DATA SHOWN -

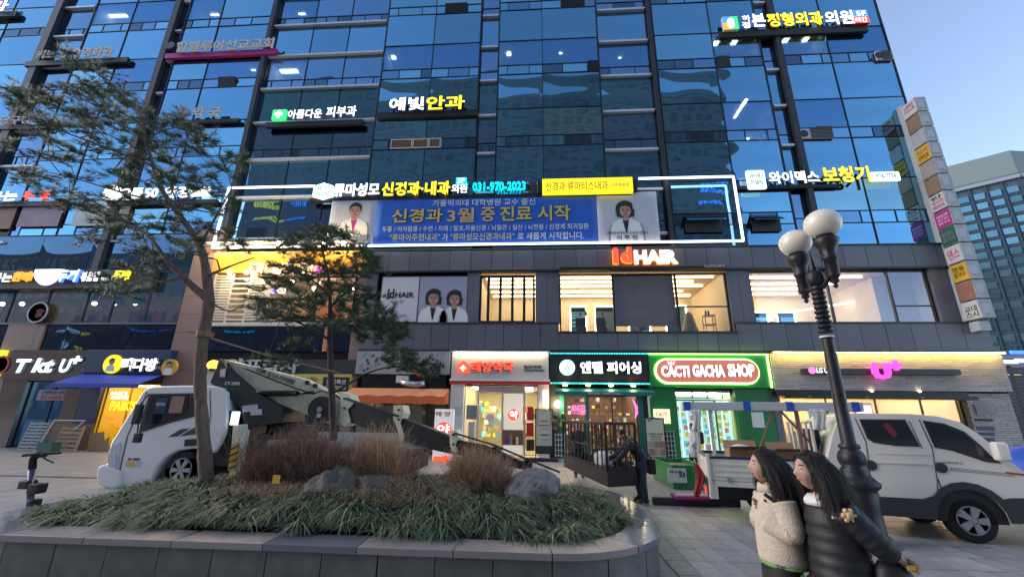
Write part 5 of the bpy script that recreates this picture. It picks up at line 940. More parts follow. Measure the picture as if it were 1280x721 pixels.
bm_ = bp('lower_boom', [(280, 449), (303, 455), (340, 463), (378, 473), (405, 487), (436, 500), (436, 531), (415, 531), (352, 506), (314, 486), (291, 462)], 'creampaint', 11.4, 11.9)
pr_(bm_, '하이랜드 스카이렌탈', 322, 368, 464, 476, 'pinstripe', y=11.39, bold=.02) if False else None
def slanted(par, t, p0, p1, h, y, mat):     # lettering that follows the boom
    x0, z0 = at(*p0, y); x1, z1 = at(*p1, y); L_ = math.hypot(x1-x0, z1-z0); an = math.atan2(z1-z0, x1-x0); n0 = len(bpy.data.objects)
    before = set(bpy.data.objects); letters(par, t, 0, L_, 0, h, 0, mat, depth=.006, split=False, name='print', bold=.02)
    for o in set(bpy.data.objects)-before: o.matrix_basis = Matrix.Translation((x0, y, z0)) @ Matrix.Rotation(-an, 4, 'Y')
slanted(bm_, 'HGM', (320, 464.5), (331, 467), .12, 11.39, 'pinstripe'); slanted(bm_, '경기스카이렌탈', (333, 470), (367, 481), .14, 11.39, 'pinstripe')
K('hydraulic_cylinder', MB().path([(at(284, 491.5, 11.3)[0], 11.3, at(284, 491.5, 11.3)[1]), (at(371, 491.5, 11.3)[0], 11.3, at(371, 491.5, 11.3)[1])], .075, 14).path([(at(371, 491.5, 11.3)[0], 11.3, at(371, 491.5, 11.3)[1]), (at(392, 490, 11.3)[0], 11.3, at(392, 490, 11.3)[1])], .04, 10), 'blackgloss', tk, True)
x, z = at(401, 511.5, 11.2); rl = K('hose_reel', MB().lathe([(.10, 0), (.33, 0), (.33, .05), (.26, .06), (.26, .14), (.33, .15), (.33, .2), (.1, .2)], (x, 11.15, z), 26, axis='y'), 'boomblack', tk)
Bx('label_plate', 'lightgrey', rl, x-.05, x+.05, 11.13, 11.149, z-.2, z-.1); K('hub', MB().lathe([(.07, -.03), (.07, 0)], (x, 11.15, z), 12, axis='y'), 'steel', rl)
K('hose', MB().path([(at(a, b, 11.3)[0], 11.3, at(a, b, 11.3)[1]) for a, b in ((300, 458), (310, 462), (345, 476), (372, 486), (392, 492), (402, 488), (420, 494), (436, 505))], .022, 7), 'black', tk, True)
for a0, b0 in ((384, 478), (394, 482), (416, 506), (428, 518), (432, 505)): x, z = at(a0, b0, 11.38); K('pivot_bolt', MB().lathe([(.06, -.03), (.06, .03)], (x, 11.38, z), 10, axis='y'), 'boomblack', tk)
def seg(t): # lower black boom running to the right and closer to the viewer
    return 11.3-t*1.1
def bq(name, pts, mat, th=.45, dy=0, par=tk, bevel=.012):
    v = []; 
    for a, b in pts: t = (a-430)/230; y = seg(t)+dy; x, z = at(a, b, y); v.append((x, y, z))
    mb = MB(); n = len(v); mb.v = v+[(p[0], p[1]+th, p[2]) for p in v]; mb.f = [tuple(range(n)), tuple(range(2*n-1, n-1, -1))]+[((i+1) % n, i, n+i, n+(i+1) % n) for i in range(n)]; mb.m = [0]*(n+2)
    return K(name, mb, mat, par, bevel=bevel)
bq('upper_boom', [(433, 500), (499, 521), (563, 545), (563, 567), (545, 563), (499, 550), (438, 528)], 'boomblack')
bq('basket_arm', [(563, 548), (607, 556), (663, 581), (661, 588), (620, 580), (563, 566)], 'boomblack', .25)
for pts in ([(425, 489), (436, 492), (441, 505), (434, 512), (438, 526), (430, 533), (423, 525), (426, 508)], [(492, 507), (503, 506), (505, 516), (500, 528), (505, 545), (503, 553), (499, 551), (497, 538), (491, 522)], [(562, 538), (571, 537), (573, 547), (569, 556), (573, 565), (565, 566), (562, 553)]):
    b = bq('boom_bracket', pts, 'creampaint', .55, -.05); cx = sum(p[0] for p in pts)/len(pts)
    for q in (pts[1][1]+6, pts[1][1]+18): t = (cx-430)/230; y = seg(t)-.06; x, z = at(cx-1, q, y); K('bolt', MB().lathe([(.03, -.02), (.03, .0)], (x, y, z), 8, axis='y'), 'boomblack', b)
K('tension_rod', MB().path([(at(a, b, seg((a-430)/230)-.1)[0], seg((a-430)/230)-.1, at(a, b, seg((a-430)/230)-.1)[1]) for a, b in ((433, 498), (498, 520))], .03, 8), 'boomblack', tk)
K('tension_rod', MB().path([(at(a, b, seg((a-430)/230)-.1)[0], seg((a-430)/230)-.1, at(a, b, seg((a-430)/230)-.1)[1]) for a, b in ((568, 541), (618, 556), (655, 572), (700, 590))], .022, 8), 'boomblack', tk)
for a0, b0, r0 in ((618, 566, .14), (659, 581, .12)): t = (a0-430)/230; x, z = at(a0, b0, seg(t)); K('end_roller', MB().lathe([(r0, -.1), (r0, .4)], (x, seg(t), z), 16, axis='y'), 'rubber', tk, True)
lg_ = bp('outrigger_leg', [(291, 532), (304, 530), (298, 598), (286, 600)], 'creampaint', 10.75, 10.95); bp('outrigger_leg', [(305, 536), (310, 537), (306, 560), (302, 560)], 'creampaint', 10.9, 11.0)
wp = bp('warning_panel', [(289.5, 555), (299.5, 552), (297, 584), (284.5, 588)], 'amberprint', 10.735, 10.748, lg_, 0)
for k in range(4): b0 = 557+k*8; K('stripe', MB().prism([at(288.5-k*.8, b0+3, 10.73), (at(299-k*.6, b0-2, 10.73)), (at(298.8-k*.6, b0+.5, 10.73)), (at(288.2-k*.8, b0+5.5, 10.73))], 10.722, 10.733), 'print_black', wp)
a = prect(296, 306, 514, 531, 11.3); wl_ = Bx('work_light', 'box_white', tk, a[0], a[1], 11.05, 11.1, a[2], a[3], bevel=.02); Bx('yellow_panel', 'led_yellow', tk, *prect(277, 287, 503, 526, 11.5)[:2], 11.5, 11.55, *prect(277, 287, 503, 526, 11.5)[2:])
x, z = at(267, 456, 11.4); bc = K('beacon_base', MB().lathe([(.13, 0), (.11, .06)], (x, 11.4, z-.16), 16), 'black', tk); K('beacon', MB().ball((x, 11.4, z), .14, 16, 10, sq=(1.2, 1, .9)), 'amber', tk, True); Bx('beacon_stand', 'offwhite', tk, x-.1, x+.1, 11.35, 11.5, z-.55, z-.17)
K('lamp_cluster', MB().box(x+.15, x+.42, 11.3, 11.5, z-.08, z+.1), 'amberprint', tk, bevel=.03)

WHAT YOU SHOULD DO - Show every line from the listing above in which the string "that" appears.

SOLUTION -
Write part 5 of the bpy script that recreates this picture. It picks up at line 940. More parts follow. Measure the picture as if it were 1280x721 pixels.
def slanted(par, t, p0, p1, h, y, mat):     # lettering that follows the boom